GLASGOW — World leaders have yet to finish clearing their throats on COP26’s main stage of the Scottish Event Campus, and so far the meeting, touted as the most important climate conference of our time, is a pastiche of juxtapositions. Hundreds of private jets have arrived in the city, carrying celebrities and billionaire corporates: the same echelon that pushed up accommodation fees and drove many attendees—including youth activists and some government delegates—to Edinburgh and other adjacent towns.

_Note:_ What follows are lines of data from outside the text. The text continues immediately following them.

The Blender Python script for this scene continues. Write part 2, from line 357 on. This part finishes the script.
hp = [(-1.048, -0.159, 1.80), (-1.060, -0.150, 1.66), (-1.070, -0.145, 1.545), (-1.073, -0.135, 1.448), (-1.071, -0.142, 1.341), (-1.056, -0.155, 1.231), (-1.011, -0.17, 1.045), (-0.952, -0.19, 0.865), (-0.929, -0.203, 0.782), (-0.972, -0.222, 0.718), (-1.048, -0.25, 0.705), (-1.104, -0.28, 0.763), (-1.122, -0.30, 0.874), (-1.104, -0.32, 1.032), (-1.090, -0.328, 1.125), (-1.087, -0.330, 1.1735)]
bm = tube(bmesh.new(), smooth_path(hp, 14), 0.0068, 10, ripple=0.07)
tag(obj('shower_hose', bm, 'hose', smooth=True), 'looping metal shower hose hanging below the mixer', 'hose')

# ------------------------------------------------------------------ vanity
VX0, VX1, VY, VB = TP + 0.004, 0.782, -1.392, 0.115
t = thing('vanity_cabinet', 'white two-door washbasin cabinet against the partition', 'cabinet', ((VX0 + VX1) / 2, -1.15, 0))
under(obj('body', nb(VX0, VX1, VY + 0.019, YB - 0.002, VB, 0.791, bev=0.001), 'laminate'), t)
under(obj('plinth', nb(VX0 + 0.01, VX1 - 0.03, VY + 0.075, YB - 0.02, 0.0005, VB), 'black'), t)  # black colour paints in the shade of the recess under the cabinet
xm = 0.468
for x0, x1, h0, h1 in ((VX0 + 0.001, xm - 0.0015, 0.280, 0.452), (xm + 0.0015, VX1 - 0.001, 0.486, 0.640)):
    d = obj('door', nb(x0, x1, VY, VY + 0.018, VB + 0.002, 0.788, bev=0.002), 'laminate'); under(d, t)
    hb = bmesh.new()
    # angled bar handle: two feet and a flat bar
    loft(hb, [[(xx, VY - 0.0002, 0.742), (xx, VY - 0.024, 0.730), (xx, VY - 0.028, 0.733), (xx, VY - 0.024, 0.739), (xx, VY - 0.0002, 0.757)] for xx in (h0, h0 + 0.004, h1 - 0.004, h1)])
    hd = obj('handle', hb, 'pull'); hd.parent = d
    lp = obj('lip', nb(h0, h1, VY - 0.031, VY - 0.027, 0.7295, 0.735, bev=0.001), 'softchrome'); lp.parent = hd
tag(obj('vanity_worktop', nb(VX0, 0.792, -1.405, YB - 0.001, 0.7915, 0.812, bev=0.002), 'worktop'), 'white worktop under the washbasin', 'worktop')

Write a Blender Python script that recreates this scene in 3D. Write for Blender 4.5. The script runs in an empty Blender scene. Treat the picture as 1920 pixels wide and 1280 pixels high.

Now, as disparate parties gather in Scotland, a palpable tension is underscored by a joint sense of urgency. Here are some of the key developments as COP26 gets underway:
Canada to crack down on oil and gas sector: Prime Minister Justin Trudeau reiterated commitments to placing hard emissions caps on Canada’s heavy-carbon emitters in a bid to reach net-zero greenhouse gases in the sector by mid-century. “That’s no small task for a major oil-and-gas-producing country,” Trudeau said in his opening speech in Glasgow Monday. “It’s a big step that’s absolutely necessary.”
The prime minister invoked Lytton, B.C., in his remarks, the village that was scorched this summer amid a heat dome that saw temperatures reach a deadly 49.6 C, the hottest ever recorded in Canada. “How many more signs do we need? This is our time to step up—and step up together,” he said.
There are no details of the emissions plan yet, despite the Liberals promising such a cap in the latest election campaign. New Environment Minister Steven Guilbeault and Natural Resources Minister Jonathan Wilkinson sent a letter requesting advice from the government’s net-zero advisory body Monday on how to proceed. Critics urged the government to curb production directly, not just the sector’s emissions.
A call for a global carbon price: Trudeau was among a string of leaders to advocate for a global price on carbon. Angela Merkel, in Glasgow for her last COP as German chancellor, also touted global carbon pricing as the way to encourage the clean-energy transition. Prince Charles made a similar endorsement. Carbon pricing is expected to be a hot topic in negotiations on climate financing, a central theme of this year’s conference.
Setting the tone: U.K. Prime Minister Boris Johnson implored a James Bond metaphor in his opening-ceremony speech. He likened the climate crisis to the fictional character, “strapped to a doomsday device, desperately trying to work out which coloured wire to pull to turn it off, while a red digital clock ticks down remorselessly to a detonation that will end human life as we know it.”
Storm watch on opening day: Before leaders took the stage, high winds and rains toppled trees onto train tracks and power lines Sunday, leaving stranded hundreds of attendees travelling to Glasgow by rail. Some observers painted the weather event as a sign from Mother Nature that, depending on the perspective, either justified the conference or mocked it.
Meanwhile, a message from Greta Thunberg: The Swedish activist rallied outside the conference centre, telling young protesters that COP attendees are just “politicians and people in power pretending to take our future seriously…. Change is not going to come from inside there. That is not leadership; this is leadership,” she said pointing to the group.